**TASK OBJECTIVE:** Copy from the first line below down to and including the line with "sticker(2.435, 4.39, 'blue". Skip the pictures.
==== SOURCE EXCERPT ====
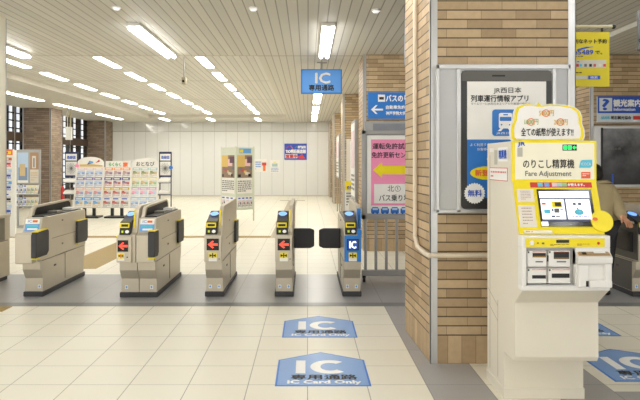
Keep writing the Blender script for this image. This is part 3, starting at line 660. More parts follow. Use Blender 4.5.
sticker(2.435, 4.39, 'blue IC floor sticker cut by the right edge beside the fare machine'); sticker(2.4, 5.55, 'blue IC floor sticker mostly hidden behind the fare machine')

# ------------------------------------------------------------------ pillar 1: notice frame, conduit
Y = 4.72; t = thing('poster_case', 'large silver poster case on the near brick pillar, smartphone style poster', 'poster case', (1.45, 4.79, 1.1))
x0, x1, z0, z1 = PX(437, Y), PX(569.5, Y), PZ(212.5, Y), PZ(65, Y)
b = MB(); b.box(x0, x1, Y, 4.784, z0, z1, M('case grey', (196, 197, 198), .4), .004); b.build('case', t)
b = MB(); fw = .02
for a in ((x0 - .004, x1 + .004, z1 - .03, z1 + .004), (x0 - .004, x1 + .004, z0 - .004, z0 + .022), (x0 - .004, x0 + .016, z0, z1), (x1 - .016, x1 + .004, z0, z1), (PX(456.5, Y), PX(460.5, Y), z0, z1 - .03), (PX(552, Y), PX(556, Y), z0, z1 - .03)): b.box(a[0], a[1], Y - .014, Y + .01, a[2], a[3], ALU, .003)
b.build('frame', t)
b = MB(); fr = FY(Y - .004); pxa, pxb = PX(461, Y), PX(551.5, Y); r = .03; zt, zb = PZ(70.5, Y), PZ(209, Y); pts = []
for cx, cz, a0 in ((pxb - r, zt - r, 0), (pxa + r, zt - r, 90), (pxa + r, zb + r, 180), (pxb - r, zb + r, 270)):
    for k in range(5): a = math.radians(a0 + 22.5 * k); pts.append((cx + r * math.cos(a), cz + r * math.sin(a)))
b.poly(fr, pts, .001, M('poster black', (50, 50, 50), .3)); Yp = Y - .004
b.pq(462, 71, 551, 81, Yp, .002, M('poster dark band', (92, 90, 84), .3)); b.pq(492, 75, 505, 76.6, Yp, .003, TXK)
b.pq(467, 81.5, 546, 139.5, Yp, .003, PAPER); b.pq(467, 139.5, 546, 198, Yp, .003, M('poster blue', (44, 122, 206), .35))
b.pt('JR西日本', 493.5, 87.4, 521, 94, Yp, .005, TXK, .0006); b.pt('列車運行情報アプリ', 470.8, 95.2, 528, 101.8, Yp, .005, TXK, .0012); b.pt('タイムリーにJR西日本エリアの列車運行情報を', 470.8, 102.6, 530, 105.4, Yp, .005, TXG)
frp = FY(Yp)
def rr(x0, y0, x1, y1, r, d, m):
    pts = []
    for cx, cy, a0 in ((x1 - r, y0 + r, 0), (x0 + r, y0 + r, 90), (x0 + r, y1 - r, 180), (x1 - r, y1 - r, 270)):
        for k in range(5): a = math.radians(a0 + 22.5 * k); pts.append((PX(cx + r * math.cos(a), Yp), PZ(cy - r * math.sin(a), Yp)))
    b.poly(frp, pts, d, m)
rr(492, 109.5, 518, 136, 3, .005, MATS['poster blue']); rr(498.5, 113, 512, 128.5, 2, .007, TXW); rr(499.5, 117, 511, 121, .6, .009, MATS['poster blue']); b.pq(503, 114.2, 507.5, 115.4, Yp, .009, MATS['poster blue'])
for px in (500.2, 508.4): b.disc(frp, PX(px + 1, Yp), PZ(124.8, Yp), .006, .006, .009, MATS['poster blue'], 10)
b.poly(frp, [(PX(500, Yp), PZ(128.5, Yp)), (PX(503, Yp), PZ(128.5, Yp)), (PX(500.6, Yp), PZ(131.2, Yp)), (PX(497.4, Yp), PZ(131.2, Yp))], .007, TXW).poly(frp, [(PX(507.5, Yp), PZ(128.5, Yp)), (PX(510.5, Yp), PZ(128.5, Yp)), (PX(513.4, Yp), PZ(131.2, Yp)), (PX(510, Yp), PZ(131.2, Yp))], .007, TXW)
b.pt('JR西日本', 496, 132, 514.5, 134.8, Yp, .007, TXW)
b.pt('よく利用する路線の', 470, 143.2, 500, 146.3, Yp, .005, TXW); b.pt('お客様の運行情報', 477, 147.8, 503, 150.6, Yp, .005, TXW)
b.disc(frp, PX(500, Yp), PZ(159, Yp), .098, .042, .005, YEL); b.disc(frp, PX(488, Yp), PZ(173, Yp), .134, .05, .006, YEL); b.pt('新登場', 475, 169.8, 495, 175.8, Yp, .008, ORG, .002)
n = 24; pts = []
for k in range(n * 2): a = math.pi * k / n; rr_ = .079 if k % 2 == 0 else .07; pts.append((PX(474.3, Yp) + rr_ * math.cos(a), PZ(193.3, Yp) + rr_ * math.sin(a)))
b.poly(frp, pts, .008, TXW); b.pt('無料', 467.5, 189.8, 481.5, 196.4, Yp, .010, TXB, .0012)
b.build('poster', t)
PIPE = M('cream conduit paint', (226, 212, 188), .45, var=.14, scale=14)
pts = [(.878, 5.22, CZ - .003), (.878, 5.22, .90), (.88, 5.12, .83), (.892, 4.80, .815), (.905, 4.765, .812), (1.99, 4.765, .812)]
tag(MB().tube(pts, .018, PIPE, 12).build('conduit_pipe', None, (.905, 5.22, .8)), 'cream painted pipe running down and around the near brick pillar', 'pipe')

# yellow flag sign on pillar 1's right side
Y = 5.3; t = thing('flag_sign', 'yellow hanging banner sign behind the near brick pillar', 'banner sign', (2.0, Y, 2.6))
MB().cyl((1.99, Y, PZ(26.6, Y)), (PX(613, Y), Y, PZ(26.6, Y)), .014, M('pale rod', (206, 198, 160), .4), 10).ball((PX(613.6, Y), Y, PZ(26.6, Y)), .02, BLACK, 10, 8).build('rod', t)
MB().box(2.0, 2.012, Y - .04, Y + .04, 2.55, 2.7, ALU).build('wall_plate', t)
x0, x1 = 2.06, PX(609, Y); b = MB().box(x0, x1, Y - .008, Y + .008, PZ(86.7, Y), PZ(32.2, Y), M('banner yellow', (222, 206, 20), .45)); Yb = Y - .008
b.pt('便利なネット予約', 569, 39, 606.5, 43.6, Yb, .003, TXK, .001)
frb = FY(Yb); arc = [(577, 49.2), (586, 46.8), (594, 46.6), (589, 47.8), (580, 50.5), (577, 51.5)]; b.poly(frb, [(PX(a, Yb), PZ(c, Yb)) for a, c in arc], .003, DBLUE)
b.pt('e5489', 574, 50, 593, 54.6, Yb, .003, DBLUE, .002); b.pt('で。', 595, 51, 602, 54.4, Yb, .003, TXK, .001); b.dashes(frb, PX(575, Yb), PX(594, Yb), PZ(57.5, Yb), PZ(55.5, Yb), .003, TXG, 1, 3)
b.pq(569, 60, 606, 68, Yb, .003, M('banner pale', (206, 204, 190), .45)); b.dashes(frb, PX(577, Yb), PX(600, Yb), PZ(62.8, Yb), PZ(60.8, Yb), .005, TXG, 1, 4)
for px, m in ((576, TXR), (579.2, CYAN), (584, TXG), (589, TXK), (593.2, C_('brick', 0)), (598.5, C_('linen', 0)), (603, TXR)): b.pq(px, 64, px + 2.6, 66.8, Yb, .005, m)
b.dashes(frb, PX(575, Yb), PX(595, Yb), PZ(73.6, Yb), PZ(71.6, Yb), .003, TXK, 1, 6); b.pq(570, 76, 587, 79.2, Yb, .003, M('banner pale', 0)); b.pq(588, 75.6, 600, 79.4, Yb, .003, DBLUE); b.pt('検索', 590, 76.2, 597.5, 78.8, Yb, .005, TXW)
b.build('banner', t)
for px in (602,): MB().box(PX(px, Y) - .008, PX(px, Y) + .008, Y - .005, Y + .005, PZ(32.2, Y), PZ(26.6, Y), BLACK).build('clip', t)

# hanging dark boxes
Y = 7.4; t = thing('hanging_display', 'dark edged display hanging behind the near brick pillar at the top', 'hanging display', (1.5, Y, CZ))
MB().box(PX(405.5, Y), 2.1, Y, Y + .12, PZ(65, Y), PZ(-20, Y), M('dark display', (46, 50, 60), .35), .01).build('case', t); MB().cyl((1.6, Y + .06, CZ), (1.6, Y + .06, PZ(-20, Y)), .02, GREYM, 8).build('rod', t)
Y = 6.0; t = thing('hanging_box', 'grey box hanging at the top right edge', 'hanging box', (3.4, Y, CZ))
MB().box(PX(636.5, Y + .05), 3.7, Y, Y + .05, PZ(50, Y), PZ(10, Y), M('dim grey', (112, 112, 112), .5), .008).build('case', t); MB().cyl((3.4, Y + .025, CZ), (3.4, Y + .025, PZ(10, Y)), .02, GREYM, 8).build('rod', t)
MB().ring(FY(Y), PX(640, Y), PZ(40.5, Y), .008, .016, .004, BLACK, 14).build('latch', t)

# ------------------------------------------------------------------ second pillar: blue direction sign, picture case; barrier in front
Y = 10.87; x0, x1 = PX(368, Y), 1.97; b = MB().box(x0, x1, Y, 10.894, PZ(118.6, Y), PZ(92.3, Y), M('direction blue', (40, 122, 206), .35))
b.pq(378, 94.6, 385, 101.8, Y, .004, TXW); b.pq(379.2, 97, 383.8, 99.6, Y, .006, TXK); b.pt('バスのりば', 386, 95, 415, 101.6, Y, .004, TXW, .004)
fr = FY(Y); yc, xa = 109.6, 371
b.pq(372.5, yc - .9, 383, yc + .9, Y, .004, TXW)
for s in (-1, 1): b.poly(fr, [(PX(371, Y), PZ(yc, Y)), (PX(375.6, Y), PZ(yc + s * 4.4, Y)), (PX(377.6, Y), PZ(yc + s * 4.4, Y)), (PX(373.6, Y), PZ(yc, Y))], .005 + s * .0003, TXW)
b.pt('自動車免許試験場', 386, 105.4, 417, 109, Y, .004, TXW, .002); b.pt('神戸学院大学', 386, 111.4, 405.5, 115, Y, .004, TXW, .002)
tag(b.build('direction_sign', None, (x0, Y, 2.2)), 'blue bus stop direction sign with white arrow on the brick pillar', 'sign')
t = thing('picture_case', 'grey picture case on the pillar, mostly hidden behind the pink sign', 'poster case', (1.45, 10.89, 1.0)); Y = 10.84
MB().box(PX(365, Y), 1.95, Y, 10.894, 1.1, PZ(121.5, Y), GREYM, .006).build('frame', t); MB().pq(373, 123.5, 420, 150, Y, .004, M('picture grey', (128, 130, 138), .3, var=.4, scale=5)).build('picture', t)
# barrier
Y = 8.1; t = thing('sign_barrier', 'grey barred barrier on castors carrying a pink bus stop poster with yellow arrow', 'barrier', (1.25, Y, 0))
x0, x1 = PX(361.5, Y), 1.95; zt, zb = PZ(130.5, Y), PZ(219, Y); b = MB()
for a in ((x0, x1, zt - .05, zt), (x0, x1, zb, zb + .06), (x0, x0 + .055, zb, zt), (x1 - .055, x1, zb, zt)): b.box(a[0], a[1], Y - .03, Y + .03, a[2], a[3], GREYM, .006)
b.box(x0 + .02, x1 - .02, Y + .0, Y + .025, zb + .02, zt - .02, GREYM); b.build('sign_frame', t); Yq = Y - .001; fr = FY(Yq)
b = MB(); xr = x1 - .06
b.q(fr, x0 + .07, xr, zb + .07, zt - .06, .003, PAPER)
def pk(x0_, y0, y1, m, d, xe=None): b.q(fr, PX(x0_, Yq), xe if xe else xr - .03, PZ(y1, Yq), PZ(y0, Yq), d, m)
pk(371, 139.5, 205.5, PINK, .005); pk(374, 184, 203.3, PAPER, .007, xr - .06)
b.pt('運転免許試験場', 372.5, 143.2, 417, 149.2, Yq, .007, TXK, .0012); b.pt('免許更新センター', 371.5, 152, 417, 158, Yq, .007, TXK, .0012)
ay = 170; b.poly(fr, [(PX(a, Yq), PZ(c, Yq)) for a, c in ((373, ay), (382, ay - 8), (382, ay - 4.3), (425, ay - 4.3), (425, ay + 4.3), (382, ay + 4.3), (382, ay + 8))], .007, M('arrow yellow', (246, 226, 20), .4))
b.pt('北①', 387.5, 185.4, 400.5, 191.6, Yq, .009, TXK); b.pt('バス乗り場', 379, 194.6, 409.5, 201.2, Yq, .009, TXK, .001)
for i in range(8):
    a = 371 + i * 9.8; b.pq(a, 208.5, a + 8.2, 213, Yq, .006, BLUE); b.pq(a + 1.2, 207, a + 7, 209, Yq, .007, BLUE); b.pq(a + 1.6, 208, a + 6.6, 210, Yq, .009, C_('pale sky', 0))
    for c in (2, 6.2): b.disc(fr, PX(a + c, Yq), PZ(213, Yq), .012, .012, .008, DBLUE, 10)
b.build('poster', t)
for k in range(10):
    x = x0 + .05 + k * .132
    if x < x1 - .02: MB().box(x - .017, x + .017, Y - .017, Y + .017, .14, zb, GREYM, .004).build('bar', t)
MB().box(x0, x1, Y - .03, Y + .03, .075, .15, GREYM, .008).build('bottom_rail', t)
for x in (x0 + .03, x1 - .1):
    c = MB(); c.cyl((x - .015, Y - .04, .033), (x + .015, Y - .04, .033), .033, BLACK, 14).box(x - .02, x + .02, Y - .05, Y + .03, .05, .08, BLACK); c.build('caster', t)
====
**OUTPUT OF THE TASK:**
Keep writing the Blender script for this image. This is part 3, starting at line 660. More parts follow. Use Blender 4.5.
sticker(2.435, 4.39, 'blue IC floor sticker cut by the right edge beside the fare machine'); sticker(2.4, 5.55, 'blue IC floor sticker mostly hidden behind the fare machine')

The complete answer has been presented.